5. Significance and Conclusion

• Improved Accuracy: The self-consistent logarithmic scheme provides a substantial improvement in the accuracy of interpolated optical properties, particularly for coarse ab-initio grids.
• Reduced Sensitivity: The sclog scheme makes calculated optical conductivities much less sensitive to the specific details of the Wannierization (e.g., MLWF vs. CB-VB), making it a more robust tool for high-throughput material screening.
• Practical Implication: The authors suggest that in practical applications, one should evaluate multiple interpolation schemes (sym, Lihm, log, sclog) and automatically select the one yielding the lowest mismatch to the ab-initio velocity operator, as higher-order schemes cannot overcome the fundamental limit imposed by basis set incompleteness.

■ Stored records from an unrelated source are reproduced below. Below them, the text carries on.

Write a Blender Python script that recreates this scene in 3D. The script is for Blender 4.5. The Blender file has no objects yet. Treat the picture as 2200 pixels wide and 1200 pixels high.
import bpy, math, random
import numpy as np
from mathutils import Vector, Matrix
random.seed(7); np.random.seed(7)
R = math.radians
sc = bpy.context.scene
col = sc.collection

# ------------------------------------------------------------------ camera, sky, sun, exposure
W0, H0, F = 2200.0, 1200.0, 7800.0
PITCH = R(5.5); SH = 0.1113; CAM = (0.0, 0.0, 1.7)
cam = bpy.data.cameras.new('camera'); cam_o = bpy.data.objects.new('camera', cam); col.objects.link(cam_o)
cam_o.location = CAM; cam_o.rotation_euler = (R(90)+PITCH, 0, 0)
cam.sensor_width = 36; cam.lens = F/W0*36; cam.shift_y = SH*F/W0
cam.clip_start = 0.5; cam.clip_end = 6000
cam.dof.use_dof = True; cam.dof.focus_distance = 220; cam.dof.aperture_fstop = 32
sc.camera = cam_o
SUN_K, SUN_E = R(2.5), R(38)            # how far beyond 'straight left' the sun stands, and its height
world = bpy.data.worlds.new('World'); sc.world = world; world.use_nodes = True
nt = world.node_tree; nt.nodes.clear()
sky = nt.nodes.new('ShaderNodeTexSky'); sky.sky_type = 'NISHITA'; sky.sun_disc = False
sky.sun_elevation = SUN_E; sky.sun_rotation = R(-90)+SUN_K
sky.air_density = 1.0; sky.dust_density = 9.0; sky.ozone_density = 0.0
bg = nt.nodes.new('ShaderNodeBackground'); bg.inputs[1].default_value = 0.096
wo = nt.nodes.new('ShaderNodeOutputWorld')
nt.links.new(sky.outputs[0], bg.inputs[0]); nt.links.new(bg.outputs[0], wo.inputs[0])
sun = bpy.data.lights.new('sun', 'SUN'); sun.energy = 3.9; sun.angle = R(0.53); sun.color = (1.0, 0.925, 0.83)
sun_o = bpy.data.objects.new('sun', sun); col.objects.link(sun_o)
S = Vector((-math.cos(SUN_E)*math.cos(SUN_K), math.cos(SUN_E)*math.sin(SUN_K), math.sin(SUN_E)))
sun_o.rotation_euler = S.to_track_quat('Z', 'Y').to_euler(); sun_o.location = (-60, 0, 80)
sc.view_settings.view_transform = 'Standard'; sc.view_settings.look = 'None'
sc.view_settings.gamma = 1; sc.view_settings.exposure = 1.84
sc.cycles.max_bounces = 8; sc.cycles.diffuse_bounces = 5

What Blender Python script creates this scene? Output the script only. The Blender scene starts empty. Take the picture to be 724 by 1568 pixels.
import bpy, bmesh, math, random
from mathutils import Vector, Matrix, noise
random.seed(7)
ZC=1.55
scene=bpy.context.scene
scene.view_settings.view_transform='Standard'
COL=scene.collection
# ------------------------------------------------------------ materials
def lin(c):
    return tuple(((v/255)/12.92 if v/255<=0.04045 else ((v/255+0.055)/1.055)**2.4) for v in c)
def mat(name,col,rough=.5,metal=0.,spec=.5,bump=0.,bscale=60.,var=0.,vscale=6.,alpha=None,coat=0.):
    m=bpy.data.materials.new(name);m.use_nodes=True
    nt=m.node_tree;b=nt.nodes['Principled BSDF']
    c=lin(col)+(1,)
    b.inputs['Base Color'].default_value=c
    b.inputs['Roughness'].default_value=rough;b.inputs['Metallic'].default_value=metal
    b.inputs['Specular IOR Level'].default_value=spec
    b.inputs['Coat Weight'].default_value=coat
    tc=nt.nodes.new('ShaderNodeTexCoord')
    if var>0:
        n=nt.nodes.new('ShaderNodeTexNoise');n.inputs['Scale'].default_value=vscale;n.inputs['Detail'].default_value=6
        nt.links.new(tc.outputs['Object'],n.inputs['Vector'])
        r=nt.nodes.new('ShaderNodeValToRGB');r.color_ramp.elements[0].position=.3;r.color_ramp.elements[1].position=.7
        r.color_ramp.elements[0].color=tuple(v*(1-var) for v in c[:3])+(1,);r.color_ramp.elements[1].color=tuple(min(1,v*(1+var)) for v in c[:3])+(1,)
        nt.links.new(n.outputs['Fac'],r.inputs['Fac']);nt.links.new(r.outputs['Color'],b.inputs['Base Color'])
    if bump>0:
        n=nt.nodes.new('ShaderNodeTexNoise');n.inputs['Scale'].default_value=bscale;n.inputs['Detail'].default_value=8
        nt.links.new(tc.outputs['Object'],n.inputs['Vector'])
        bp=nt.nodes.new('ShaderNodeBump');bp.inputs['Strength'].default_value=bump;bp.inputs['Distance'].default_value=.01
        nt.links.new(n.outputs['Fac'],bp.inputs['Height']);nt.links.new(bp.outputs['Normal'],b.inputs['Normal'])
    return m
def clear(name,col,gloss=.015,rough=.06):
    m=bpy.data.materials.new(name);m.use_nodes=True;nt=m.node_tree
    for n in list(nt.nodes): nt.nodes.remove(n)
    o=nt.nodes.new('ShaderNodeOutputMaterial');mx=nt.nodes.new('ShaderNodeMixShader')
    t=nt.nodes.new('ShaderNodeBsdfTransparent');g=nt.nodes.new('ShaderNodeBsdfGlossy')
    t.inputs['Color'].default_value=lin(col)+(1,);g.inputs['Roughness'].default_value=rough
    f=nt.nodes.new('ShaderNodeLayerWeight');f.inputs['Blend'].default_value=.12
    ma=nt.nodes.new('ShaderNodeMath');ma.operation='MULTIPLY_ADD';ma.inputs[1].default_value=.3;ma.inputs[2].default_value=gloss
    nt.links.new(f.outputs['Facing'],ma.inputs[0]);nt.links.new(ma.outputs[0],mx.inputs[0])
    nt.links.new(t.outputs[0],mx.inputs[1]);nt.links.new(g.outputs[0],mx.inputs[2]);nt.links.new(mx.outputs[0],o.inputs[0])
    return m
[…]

• Future Outlook: The work highlights the need to quantify basis incompleteness ($\Omega_I$) as a standard metric in Wannier interpolation studies and suggests that the proposed scheme preserves crystal symmetries, though this requires further investigation.

In summary, this paper resolves long-standing issues in the interpolation of the Berry connection by treating the overlap matrices as a coherent unitary object rather than a collection of independent elements, leading to significantly more accurate predictions of optical and transport properties in solids.